» **DATA LINES**:
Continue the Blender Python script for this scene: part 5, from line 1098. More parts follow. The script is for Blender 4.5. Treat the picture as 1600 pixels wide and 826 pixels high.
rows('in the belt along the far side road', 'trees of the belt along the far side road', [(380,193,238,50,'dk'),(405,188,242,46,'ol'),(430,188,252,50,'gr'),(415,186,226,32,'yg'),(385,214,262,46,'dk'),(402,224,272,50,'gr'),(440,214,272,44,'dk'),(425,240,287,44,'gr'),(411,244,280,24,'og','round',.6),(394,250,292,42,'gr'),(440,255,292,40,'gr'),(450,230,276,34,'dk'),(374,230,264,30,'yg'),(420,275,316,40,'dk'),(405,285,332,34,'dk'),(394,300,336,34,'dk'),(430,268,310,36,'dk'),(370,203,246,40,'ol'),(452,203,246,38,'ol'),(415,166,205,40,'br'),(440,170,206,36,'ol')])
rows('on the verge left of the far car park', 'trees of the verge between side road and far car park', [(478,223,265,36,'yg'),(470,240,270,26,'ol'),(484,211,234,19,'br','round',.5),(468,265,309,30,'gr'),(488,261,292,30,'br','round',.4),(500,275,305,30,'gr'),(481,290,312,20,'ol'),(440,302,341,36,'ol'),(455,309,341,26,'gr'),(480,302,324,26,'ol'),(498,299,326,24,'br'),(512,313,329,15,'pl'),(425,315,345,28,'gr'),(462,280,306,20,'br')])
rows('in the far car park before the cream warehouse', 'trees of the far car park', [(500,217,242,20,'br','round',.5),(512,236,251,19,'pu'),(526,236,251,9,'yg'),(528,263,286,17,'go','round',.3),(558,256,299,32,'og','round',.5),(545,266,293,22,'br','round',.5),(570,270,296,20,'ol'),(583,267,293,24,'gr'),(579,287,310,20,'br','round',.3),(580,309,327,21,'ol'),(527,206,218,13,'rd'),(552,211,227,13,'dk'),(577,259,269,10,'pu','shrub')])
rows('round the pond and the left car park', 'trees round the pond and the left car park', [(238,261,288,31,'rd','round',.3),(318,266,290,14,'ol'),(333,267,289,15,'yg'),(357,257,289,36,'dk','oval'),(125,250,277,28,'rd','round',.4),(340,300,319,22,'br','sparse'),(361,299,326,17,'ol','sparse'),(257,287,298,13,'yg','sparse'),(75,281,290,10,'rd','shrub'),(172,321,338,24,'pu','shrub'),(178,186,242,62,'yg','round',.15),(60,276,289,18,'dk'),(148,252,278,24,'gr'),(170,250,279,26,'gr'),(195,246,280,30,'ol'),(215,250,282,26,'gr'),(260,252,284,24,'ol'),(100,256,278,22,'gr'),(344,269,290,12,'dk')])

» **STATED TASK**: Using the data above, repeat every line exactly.

» **RESULT BELOW**:
Continue the Blender Python script for this scene: part 5, from line 1098. More parts follow. The script is for Blender 4.5. Treat the picture as 1600 pixels wide and 826 pixels high.
rows('in the belt along the far side road', 'trees of the belt along the far side road', [(380,193,238,50,'dk'),(405,188,242,46,'ol'),(430,188,252,50,'gr'),(415,186,226,32,'yg'),(385,214,262,46,'dk'),(402,224,272,50,'gr'),(440,214,272,44,'dk'),(425,240,287,44,'gr'),(411,244,280,24,'og','round',.6),(394,250,292,42,'gr'),(440,255,292,40,'gr'),(450,230,276,34,'dk'),(374,230,264,30,'yg'),(420,275,316,40,'dk'),(405,285,332,34,'dk'),(394,300,336,34,'dk'),(430,268,310,36,'dk'),(370,203,246,40,'ol'),(452,203,246,38,'ol'),(415,166,205,40,'br'),(440,170,206,36,'ol')])
rows('on the verge left of the far car park', 'trees of the verge between side road and far car park', [(478,223,265,36,'yg'),(470,240,270,26,'ol'),(484,211,234,19,'br','round',.5),(468,265,309,30,'gr'),(488,261,292,30,'br','round',.4),(500,275,305,30,'gr'),(481,290,312,20,'ol'),(440,302,341,36,'ol'),(455,309,341,26,'gr'),(480,302,324,26,'ol'),(498,299,326,24,'br'),(512,313,329,15,'pl'),(425,315,345,28,'gr'),(462,280,306,20,'br')])
rows('in the far car park before the cream warehouse', 'trees of the far car park', [(500,217,242,20,'br','round',.5),(512,236,251,19,'pu'),(526,236,251,9,'yg'),(528,263,286,17,'go','round',.3),(558,256,299,32,'og','round',.5),(545,266,293,22,'br','round',.5),(570,270,296,20,'ol'),(583,267,293,24,'gr'),(579,287,310,20,'br','round',.3),(580,309,327,21,'ol'),(527,206,218,13,'rd'),(552,211,227,13,'dk'),(577,259,269,10,'pu','shrub')])
rows('round the pond and the left car park', 'trees round the pond and the left car park', [(238,261,288,31,'rd','round',.3),(318,266,290,14,'ol'),(333,267,289,15,'yg'),(357,257,289,36,'dk','oval'),(125,250,277,28,'rd','round',.4),(340,300,319,22,'br','sparse'),(361,299,326,17,'ol','sparse'),(257,287,298,13,'yg','sparse'),(75,281,290,10,'rd','shrub'),(172,321,338,24,'pu','shrub'),(178,186,242,62,'yg','round',.15),(60,276,289,18,'dk'),(148,252,278,24,'gr'),(170,250,279,26,'gr'),(195,246,280,30,'ol'),(215,250,282,26,'gr'),(260,252,284,24,'ol'),(100,256,278,22,'gr'),(344,269,290,12,'dk')])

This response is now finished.